Every Ash Wednesday, we are reminded of our mortality: we will die and return to dust. And we must allow that fact to determine what we say and do right now. We are reminded of our finitude: we cannot do everything, but what can we do with the time that we have? Ash Wednesday and this season of Lent ask us to live knowing that our life on this earth will end. We came from dust and we will return to dust.
And yet, the distinctly Christian hope is that death is not the end. We must not sink into the darkness of nihilism, or embrace the absurdity of the Existentialists, or the empty hedonism of those without hope. Because tied to our conception of mortality is the promise that “He will come again to judge the living and the dead.” There is more than this life and the trajectory that we on here and now is related to the one that we will be on there. Christianity is training us to die by recognizing our time here is fleeting, but that eternity is forever. We have hope but with fear and trembling.
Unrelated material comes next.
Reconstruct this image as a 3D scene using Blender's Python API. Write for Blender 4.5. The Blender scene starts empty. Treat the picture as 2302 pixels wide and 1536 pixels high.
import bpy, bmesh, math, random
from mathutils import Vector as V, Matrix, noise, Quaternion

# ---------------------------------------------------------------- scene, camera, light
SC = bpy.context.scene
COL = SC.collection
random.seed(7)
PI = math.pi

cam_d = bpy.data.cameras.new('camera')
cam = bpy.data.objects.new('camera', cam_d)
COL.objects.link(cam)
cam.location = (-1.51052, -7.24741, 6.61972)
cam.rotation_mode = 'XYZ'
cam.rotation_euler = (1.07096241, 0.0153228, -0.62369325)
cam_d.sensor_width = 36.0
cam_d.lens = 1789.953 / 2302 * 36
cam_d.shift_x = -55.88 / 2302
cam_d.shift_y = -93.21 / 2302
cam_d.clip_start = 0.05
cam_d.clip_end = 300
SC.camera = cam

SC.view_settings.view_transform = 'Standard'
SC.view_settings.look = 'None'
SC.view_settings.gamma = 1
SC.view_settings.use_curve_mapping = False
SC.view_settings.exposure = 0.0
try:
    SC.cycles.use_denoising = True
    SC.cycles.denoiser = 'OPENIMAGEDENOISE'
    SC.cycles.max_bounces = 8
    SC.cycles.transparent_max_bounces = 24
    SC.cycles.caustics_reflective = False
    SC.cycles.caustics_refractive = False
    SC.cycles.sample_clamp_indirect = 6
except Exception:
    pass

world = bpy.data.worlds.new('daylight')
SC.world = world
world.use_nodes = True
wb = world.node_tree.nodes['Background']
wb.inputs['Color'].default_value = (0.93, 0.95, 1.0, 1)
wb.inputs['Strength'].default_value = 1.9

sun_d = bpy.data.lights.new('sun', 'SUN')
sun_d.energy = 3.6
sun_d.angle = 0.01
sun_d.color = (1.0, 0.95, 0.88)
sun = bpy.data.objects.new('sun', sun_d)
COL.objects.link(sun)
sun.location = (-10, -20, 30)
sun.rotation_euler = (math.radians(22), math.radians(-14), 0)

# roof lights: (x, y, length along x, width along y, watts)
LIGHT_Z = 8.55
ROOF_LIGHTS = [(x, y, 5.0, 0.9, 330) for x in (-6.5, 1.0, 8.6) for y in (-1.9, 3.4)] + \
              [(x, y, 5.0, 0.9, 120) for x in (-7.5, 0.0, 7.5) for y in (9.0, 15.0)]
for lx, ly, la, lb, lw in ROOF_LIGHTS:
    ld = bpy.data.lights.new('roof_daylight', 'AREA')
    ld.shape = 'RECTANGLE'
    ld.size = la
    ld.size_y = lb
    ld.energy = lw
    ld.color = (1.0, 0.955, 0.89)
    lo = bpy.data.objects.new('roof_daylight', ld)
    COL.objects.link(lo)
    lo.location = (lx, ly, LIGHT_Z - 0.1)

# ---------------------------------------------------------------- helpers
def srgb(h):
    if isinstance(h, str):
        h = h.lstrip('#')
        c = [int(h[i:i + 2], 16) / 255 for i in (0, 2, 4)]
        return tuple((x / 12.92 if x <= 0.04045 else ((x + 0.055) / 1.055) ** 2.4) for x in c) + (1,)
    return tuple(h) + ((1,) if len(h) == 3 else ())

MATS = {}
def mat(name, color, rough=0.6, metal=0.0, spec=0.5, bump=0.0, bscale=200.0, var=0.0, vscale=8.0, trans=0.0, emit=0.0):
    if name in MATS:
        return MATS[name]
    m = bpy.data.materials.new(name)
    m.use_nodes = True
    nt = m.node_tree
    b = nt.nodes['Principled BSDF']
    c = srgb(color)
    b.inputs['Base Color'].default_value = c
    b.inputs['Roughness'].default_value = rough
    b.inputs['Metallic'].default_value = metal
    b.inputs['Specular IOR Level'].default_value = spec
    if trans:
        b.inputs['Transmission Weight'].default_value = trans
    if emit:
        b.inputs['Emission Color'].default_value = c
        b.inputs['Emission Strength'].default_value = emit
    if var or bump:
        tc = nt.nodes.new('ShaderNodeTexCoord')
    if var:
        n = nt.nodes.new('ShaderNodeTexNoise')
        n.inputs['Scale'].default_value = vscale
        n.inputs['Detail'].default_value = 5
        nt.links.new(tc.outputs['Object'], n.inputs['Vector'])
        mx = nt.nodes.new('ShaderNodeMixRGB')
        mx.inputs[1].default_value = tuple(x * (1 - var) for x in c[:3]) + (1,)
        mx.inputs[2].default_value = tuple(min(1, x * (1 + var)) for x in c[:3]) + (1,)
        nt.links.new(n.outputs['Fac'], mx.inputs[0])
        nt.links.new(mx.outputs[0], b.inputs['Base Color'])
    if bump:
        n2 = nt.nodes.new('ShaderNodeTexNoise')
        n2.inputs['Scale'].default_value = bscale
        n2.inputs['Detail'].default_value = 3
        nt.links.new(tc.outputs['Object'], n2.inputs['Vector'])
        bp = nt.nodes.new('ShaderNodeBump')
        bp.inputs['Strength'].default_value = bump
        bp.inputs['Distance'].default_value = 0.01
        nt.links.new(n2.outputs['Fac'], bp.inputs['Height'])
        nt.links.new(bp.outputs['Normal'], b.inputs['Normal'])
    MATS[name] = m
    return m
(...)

That fear and trembling is because recognize that there is a coming judgment; fear and trembling because we realize that we’re not what we should be. Ash Wednesday asks: “What vices in my soul do I need to exterminate?” Ash Wednesday asks: “What virtues do I lack that I need to acquire?” And most importantly, Ash Wednesday asks: “Who do I need to love?” Our vices and sins aren’t going away if we leave them alone; they’re not even going away by our own power. Faith, Hope, and Love can’t be drummed up in us without God’s grace. So we come here today to receive the sacramental sign of the ashen cross on our foreheads and, more importantly, to receive his Body, Blood, Soul, and Divinity in the Eucharist because we need his grace.
During Lent, we emphasize three disciplines: prayer, fasting, and almsgiving. Each one is a training for death. In prayer, we learn to say, “Not my will, but thy will be done.” In fasting, we learn to say no to our fleshly desires and so crucify the old man with Christ. In almsgiving, we learn to put others ahead of ourselves. In all these Lenten disciplines, those words reverberate: Dust thou art and unto dust shalt thou return.”
In the Name of the Father, and of the Son, and of the Holy Ghost. Amen.